By Paulina Guzik
KRAKÒW, Poland (Crux) — It was Saturday, three days into the Russian invasion of Ukraine when a friend called Jerzy Donimirski, a hotel owner from Kraków.
“He told me that while half of the country stands in the line at the border to pick up a Ukrainian family, there are people that have nowhere to go, no friends, no relatives,” he told Crux.
[Related: Pope Francis Says ‘Rivers of Blood’ Flowing in Ukraine; Vatican Ready to Help]
So Donimirski decided to open his four-star hotel in the heart of Kraków, by the Floriańska historical gate, to refugees.
“It is war everyone fears. I just had to do it.”
On Monday, Feb. 28, the first 20 people — six adults and 11 children — occupied rooms in his hotel.
“I thought it’s not too much of a burden for our hotel to take 20 more,” so he sent another bus to the border with Ukraine. Today, he has 45 refugees in Hotel Polski.
It is because of people like Donimirski, a Catholic and member of the Order of Malta, that Poland has a million refugees in its territory and not a single refugee camp.
As the Polish Ambassador to the United States, Marek Magierowski, told CNN: “This is probably the first migration crisis in Europe’s history, in which the host country doesn’t need to build refugee camps.”
“Here in Poland, I really felt what fraternity is,” Olga Panivnyk told Polish Television on March 6. She escaped Ukraine a week ago.
“It was scary — there were planes flying over our heads” she recalled. “Some of our friends had to stop on the way because there was a shooting in the fields.”
Refugees crossing the border with Poland are welcomed with a greeting from the Border Patrol: “You are safe now.”

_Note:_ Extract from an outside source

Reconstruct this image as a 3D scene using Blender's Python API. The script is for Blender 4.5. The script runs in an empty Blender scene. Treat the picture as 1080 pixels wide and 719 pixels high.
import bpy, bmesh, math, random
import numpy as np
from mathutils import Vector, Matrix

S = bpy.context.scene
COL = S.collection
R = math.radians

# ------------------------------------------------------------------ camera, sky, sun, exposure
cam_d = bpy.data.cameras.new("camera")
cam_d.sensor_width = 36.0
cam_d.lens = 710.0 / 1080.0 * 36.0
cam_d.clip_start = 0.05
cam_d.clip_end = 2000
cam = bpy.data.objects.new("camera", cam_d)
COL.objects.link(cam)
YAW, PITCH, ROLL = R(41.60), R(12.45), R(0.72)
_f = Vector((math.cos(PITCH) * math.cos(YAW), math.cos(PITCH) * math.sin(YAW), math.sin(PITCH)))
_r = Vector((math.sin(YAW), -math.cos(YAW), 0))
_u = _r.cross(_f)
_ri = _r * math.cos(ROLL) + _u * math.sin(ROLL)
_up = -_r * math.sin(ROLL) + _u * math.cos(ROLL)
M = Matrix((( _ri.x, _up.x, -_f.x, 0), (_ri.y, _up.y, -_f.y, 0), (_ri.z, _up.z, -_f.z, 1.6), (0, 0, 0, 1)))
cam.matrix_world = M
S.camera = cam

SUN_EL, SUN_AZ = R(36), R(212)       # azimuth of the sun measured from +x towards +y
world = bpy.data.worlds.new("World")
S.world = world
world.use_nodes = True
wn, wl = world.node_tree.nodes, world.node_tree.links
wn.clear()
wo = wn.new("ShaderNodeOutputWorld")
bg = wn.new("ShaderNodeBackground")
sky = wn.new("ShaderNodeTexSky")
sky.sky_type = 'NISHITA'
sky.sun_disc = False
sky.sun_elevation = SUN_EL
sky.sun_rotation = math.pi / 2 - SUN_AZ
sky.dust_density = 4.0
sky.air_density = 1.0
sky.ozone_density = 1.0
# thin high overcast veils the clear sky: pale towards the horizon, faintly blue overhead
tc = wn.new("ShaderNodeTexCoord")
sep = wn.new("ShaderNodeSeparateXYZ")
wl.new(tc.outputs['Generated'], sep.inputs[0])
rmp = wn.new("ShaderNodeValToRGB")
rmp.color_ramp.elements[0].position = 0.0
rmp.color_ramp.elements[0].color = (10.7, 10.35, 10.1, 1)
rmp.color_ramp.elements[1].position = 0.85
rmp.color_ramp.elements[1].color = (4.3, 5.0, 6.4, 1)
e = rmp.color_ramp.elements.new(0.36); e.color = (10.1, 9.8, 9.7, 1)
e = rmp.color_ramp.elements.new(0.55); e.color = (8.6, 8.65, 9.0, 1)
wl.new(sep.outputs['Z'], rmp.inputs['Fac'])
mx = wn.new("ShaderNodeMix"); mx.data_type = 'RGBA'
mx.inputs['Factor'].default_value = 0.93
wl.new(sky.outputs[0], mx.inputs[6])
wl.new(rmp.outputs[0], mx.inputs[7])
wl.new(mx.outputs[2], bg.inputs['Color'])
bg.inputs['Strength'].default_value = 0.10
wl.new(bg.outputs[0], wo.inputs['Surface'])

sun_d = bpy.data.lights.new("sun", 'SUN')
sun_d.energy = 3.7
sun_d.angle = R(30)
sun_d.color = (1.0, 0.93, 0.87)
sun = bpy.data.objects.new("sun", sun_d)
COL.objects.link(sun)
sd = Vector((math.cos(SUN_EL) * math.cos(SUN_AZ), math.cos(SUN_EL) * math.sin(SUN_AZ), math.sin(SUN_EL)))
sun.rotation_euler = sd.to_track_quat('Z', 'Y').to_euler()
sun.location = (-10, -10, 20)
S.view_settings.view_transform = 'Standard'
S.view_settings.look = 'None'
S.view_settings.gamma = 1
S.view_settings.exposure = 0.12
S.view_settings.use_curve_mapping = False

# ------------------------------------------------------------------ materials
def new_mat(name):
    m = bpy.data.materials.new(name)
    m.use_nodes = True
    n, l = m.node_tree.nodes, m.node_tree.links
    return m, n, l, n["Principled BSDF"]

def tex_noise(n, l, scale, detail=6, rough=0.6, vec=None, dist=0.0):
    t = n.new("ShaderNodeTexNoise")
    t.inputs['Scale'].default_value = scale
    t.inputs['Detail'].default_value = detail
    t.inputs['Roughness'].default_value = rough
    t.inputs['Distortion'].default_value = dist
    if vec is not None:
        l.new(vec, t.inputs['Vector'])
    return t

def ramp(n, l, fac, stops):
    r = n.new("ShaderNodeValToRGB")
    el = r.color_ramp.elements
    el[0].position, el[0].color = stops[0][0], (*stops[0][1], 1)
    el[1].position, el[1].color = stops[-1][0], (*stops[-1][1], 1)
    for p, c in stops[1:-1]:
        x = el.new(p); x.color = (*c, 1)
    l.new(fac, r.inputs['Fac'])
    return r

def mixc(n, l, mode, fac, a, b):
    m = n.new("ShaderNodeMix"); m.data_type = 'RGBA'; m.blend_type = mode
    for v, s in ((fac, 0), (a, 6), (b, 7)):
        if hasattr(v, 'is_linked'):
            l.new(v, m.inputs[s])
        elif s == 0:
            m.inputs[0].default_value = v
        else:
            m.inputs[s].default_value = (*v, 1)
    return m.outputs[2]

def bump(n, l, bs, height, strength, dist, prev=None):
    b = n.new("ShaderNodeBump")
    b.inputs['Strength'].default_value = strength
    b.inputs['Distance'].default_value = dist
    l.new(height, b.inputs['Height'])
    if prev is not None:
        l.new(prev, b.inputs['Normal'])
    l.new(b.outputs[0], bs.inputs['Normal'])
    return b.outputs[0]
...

Waiting for them are volunteers from government and Church organizations, but also ordinary Poles who are bringing everything from food to toys to the border.

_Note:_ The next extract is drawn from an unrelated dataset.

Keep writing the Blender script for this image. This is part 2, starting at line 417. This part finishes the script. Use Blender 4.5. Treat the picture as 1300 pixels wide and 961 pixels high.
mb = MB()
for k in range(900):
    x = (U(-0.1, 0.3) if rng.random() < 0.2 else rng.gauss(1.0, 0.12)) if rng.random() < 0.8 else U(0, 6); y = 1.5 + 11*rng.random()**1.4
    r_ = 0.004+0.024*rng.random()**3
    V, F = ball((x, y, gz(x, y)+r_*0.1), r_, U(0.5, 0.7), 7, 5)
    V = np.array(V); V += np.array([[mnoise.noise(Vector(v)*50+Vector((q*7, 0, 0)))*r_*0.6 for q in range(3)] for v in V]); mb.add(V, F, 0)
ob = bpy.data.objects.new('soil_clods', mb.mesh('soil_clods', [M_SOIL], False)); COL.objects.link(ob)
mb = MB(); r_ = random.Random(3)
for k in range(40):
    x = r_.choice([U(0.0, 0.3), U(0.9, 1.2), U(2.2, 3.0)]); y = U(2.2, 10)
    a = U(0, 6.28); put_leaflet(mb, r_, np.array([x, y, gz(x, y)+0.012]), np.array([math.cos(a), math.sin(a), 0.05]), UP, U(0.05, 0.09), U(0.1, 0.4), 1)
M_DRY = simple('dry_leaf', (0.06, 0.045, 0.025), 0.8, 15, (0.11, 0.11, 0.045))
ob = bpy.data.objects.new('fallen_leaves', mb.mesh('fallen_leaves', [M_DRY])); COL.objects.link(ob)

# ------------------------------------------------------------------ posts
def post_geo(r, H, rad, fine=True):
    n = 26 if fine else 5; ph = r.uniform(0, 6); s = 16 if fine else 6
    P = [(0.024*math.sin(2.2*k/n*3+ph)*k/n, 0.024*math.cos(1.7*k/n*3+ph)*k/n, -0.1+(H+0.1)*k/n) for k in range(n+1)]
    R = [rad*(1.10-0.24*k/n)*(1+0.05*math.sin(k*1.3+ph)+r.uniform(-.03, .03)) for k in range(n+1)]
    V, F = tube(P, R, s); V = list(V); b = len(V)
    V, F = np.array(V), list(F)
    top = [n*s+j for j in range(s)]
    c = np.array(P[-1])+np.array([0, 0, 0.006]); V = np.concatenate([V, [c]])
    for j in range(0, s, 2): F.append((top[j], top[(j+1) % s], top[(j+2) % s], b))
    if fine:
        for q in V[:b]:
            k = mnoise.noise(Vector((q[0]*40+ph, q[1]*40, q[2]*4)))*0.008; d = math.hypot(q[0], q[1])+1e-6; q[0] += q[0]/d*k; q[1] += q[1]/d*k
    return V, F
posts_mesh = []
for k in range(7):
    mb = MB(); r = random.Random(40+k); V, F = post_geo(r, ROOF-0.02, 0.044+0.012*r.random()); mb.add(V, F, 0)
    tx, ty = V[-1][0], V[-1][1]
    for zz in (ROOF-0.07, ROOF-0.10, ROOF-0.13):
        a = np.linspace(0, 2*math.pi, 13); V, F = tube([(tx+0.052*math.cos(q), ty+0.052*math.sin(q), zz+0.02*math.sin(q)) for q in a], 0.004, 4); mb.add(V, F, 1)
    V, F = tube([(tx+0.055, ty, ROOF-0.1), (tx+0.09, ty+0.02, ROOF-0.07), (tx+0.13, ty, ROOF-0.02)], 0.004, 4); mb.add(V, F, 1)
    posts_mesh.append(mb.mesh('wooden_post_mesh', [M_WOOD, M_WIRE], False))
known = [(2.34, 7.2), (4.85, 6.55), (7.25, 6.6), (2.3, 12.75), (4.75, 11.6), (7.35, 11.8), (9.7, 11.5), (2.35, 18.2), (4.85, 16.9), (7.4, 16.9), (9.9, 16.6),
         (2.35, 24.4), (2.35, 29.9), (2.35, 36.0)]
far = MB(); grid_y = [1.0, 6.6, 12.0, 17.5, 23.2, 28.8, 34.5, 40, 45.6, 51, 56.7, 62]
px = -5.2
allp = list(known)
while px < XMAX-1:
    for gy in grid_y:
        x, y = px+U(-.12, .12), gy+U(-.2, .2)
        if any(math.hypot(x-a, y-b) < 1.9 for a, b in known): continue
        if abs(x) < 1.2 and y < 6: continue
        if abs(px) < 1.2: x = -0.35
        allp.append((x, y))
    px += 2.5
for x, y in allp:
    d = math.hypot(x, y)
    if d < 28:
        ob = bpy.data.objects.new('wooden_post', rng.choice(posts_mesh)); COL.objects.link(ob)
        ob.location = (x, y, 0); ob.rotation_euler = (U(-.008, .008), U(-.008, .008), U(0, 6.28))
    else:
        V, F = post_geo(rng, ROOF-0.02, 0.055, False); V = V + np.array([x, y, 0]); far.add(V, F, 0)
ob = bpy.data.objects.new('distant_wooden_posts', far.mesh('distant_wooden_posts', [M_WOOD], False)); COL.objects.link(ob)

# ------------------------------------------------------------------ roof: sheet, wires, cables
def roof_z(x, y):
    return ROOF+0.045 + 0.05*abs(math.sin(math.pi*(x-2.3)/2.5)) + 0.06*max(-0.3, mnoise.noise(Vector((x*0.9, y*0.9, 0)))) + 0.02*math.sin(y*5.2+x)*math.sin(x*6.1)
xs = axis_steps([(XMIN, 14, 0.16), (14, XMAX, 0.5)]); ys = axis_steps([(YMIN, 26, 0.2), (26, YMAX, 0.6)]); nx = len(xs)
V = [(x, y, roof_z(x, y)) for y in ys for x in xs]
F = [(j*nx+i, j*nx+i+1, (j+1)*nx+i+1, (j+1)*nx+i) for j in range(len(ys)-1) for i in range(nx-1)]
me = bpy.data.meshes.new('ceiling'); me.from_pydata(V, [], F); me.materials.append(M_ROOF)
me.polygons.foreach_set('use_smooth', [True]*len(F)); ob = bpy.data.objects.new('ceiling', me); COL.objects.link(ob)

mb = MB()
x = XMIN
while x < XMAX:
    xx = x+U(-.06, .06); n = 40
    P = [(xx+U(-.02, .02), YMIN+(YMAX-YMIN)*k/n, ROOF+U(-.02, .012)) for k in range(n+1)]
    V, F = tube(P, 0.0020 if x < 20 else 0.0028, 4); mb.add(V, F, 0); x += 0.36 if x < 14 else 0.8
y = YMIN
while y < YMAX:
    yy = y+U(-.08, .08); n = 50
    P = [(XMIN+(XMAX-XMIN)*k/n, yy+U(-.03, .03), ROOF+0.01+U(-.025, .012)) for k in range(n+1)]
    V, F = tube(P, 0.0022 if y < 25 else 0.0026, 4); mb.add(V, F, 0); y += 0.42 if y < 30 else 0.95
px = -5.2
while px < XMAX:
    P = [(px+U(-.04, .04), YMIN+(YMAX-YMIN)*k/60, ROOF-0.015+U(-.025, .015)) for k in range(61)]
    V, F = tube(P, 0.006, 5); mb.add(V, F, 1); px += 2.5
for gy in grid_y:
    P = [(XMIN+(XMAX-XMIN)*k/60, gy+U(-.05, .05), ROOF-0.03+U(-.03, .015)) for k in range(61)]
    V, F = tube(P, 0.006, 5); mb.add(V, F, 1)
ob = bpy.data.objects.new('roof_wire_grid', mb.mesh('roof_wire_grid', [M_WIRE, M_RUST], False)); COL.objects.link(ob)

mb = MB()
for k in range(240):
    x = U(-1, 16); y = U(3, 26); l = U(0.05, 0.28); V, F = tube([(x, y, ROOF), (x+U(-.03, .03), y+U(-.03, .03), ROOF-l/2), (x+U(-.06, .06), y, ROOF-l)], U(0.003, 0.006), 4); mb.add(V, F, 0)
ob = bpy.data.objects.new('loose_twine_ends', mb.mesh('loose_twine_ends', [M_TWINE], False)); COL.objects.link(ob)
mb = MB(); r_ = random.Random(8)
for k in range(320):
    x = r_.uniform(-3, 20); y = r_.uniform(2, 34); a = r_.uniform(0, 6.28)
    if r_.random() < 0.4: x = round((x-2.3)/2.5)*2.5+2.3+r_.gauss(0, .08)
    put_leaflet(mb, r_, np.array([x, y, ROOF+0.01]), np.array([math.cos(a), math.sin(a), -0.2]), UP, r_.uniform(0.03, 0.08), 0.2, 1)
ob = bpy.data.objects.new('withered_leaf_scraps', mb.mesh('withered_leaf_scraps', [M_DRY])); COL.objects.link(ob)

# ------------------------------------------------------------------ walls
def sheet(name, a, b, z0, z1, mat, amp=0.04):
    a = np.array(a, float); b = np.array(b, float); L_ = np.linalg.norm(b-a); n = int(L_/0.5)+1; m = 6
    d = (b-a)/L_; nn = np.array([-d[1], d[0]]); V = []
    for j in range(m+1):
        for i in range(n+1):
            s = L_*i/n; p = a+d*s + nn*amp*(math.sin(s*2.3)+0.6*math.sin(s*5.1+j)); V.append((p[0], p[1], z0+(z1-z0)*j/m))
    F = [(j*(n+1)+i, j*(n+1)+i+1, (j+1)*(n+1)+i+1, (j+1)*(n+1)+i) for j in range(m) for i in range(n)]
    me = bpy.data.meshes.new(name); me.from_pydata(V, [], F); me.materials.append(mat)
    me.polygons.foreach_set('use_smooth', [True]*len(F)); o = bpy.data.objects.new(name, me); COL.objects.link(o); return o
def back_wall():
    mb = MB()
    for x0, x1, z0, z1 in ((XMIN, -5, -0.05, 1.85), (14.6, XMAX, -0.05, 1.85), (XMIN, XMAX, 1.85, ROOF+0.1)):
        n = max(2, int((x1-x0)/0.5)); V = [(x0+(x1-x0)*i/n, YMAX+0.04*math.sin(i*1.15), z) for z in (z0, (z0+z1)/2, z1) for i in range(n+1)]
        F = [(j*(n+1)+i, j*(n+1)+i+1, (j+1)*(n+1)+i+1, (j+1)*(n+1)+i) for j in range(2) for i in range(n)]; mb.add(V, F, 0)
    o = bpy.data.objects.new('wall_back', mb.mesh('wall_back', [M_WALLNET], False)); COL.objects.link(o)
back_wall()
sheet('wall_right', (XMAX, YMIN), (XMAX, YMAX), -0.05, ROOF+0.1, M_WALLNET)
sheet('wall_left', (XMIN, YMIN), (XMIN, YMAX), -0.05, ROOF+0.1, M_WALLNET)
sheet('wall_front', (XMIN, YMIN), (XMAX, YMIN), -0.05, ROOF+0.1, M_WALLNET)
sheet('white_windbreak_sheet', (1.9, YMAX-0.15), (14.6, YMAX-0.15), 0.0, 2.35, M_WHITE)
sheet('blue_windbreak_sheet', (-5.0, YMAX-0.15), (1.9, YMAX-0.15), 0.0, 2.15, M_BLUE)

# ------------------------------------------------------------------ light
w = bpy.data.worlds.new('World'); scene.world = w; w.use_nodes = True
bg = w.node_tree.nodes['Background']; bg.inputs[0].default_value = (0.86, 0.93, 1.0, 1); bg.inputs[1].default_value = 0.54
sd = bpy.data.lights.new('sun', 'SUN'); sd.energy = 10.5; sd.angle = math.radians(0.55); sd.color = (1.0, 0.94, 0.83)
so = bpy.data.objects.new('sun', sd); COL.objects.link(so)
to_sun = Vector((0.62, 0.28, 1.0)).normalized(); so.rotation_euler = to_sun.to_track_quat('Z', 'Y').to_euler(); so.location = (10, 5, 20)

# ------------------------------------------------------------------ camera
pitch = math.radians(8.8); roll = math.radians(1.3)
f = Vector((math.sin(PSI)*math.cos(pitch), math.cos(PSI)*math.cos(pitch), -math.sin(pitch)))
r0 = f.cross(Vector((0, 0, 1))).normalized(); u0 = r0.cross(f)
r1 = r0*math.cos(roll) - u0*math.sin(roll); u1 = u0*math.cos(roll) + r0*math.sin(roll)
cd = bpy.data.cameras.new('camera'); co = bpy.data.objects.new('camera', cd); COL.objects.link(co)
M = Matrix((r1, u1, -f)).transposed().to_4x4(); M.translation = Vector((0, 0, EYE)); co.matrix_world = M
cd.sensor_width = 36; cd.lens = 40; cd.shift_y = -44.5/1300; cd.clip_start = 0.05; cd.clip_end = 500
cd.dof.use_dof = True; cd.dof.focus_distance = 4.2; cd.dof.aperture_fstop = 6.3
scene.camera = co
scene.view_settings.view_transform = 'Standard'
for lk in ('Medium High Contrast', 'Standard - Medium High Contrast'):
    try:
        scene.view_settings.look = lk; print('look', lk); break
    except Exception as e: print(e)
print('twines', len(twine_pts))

There is not a town in Poland without Ukrainian refugees.
Bishops are calling on the people of the country to welcome Ukrainians to their parishes and private homes. Some are hosting Ukrainian themselves, like Bishop Andrzej Jeż of Tarnów.
“On Friday, four members of the family from Iwano-Frankowsk inhabited our Curia. Today another family from Zytomir will arrive,” the diocese of Tarnow wrote in a tweet on March 5.
Dominican Sisters from Broniszewice, in central Poland, are officially running a humanitarian corridor with trucks moving regularly between Poland and Ukraine, where their sisters serve in Żółkiew, which is outside L’viv.
“We load trucks of food and supplies, and a minivan always accompanies them — it has several seats. They never go back empty. We take those that want to flee,” Sister Tymoteusza Gil told Crux.
One of the boys living with them now is 13-year-old Bogdan Barabash. His mother was working for the Dominican sisters before the war.
“I tell my friends in Ukraine every day what happens in Poland,” he told Crux. His grandmother and uncle stayed in Ukraine.
While Poland has opened its doors to those fleeing Ukraine, a constant influx of refugees may become challenging soon.
“It is only the beginning,” Bishop Krzysztof Zadarko, head of the Council for Migration of the Polish Bishops’ Conference, told Crux.
“What Poles do is fantastic, and our hearts are big, but vast expert knowledge is needed to host that many refugees in the long term,” he said.
“Poland needs to work immediately with migration experts from other countries because with what we still see in Ukraine regarding war devastation we need to be ready for many more refugees,” the bishop added.
Donimirski said he understands the challenge. Hosting 45 refugees is not an easy operation, even for a hotel owner.
“I asked the prestigious Nowodworek high school in Krakow for help — every day a different classroom will be providing food supplies and our cooks will cook them,” he told Crux.
“But we need systemic help and for sure after a month we will have to think of relocating those families to apartments and more of permanent places of stay so that they can integrate fully,” he added.
Despite the warm welcome, what Ukrainian families dream of most is returning home.
“On one hand I would love to do that,”, said Panivnyk. “On the other, I don’t know whether it will be possible, our district in Kyiv is constantly shelled and shot at.”
“One day you just wake up and the life you had to this moment is gone,” she told Polish television. “And then you realize the most precious thing you have is the people you love and can take with you.”
Bogdan says he just wants one thing: “That the war is over.”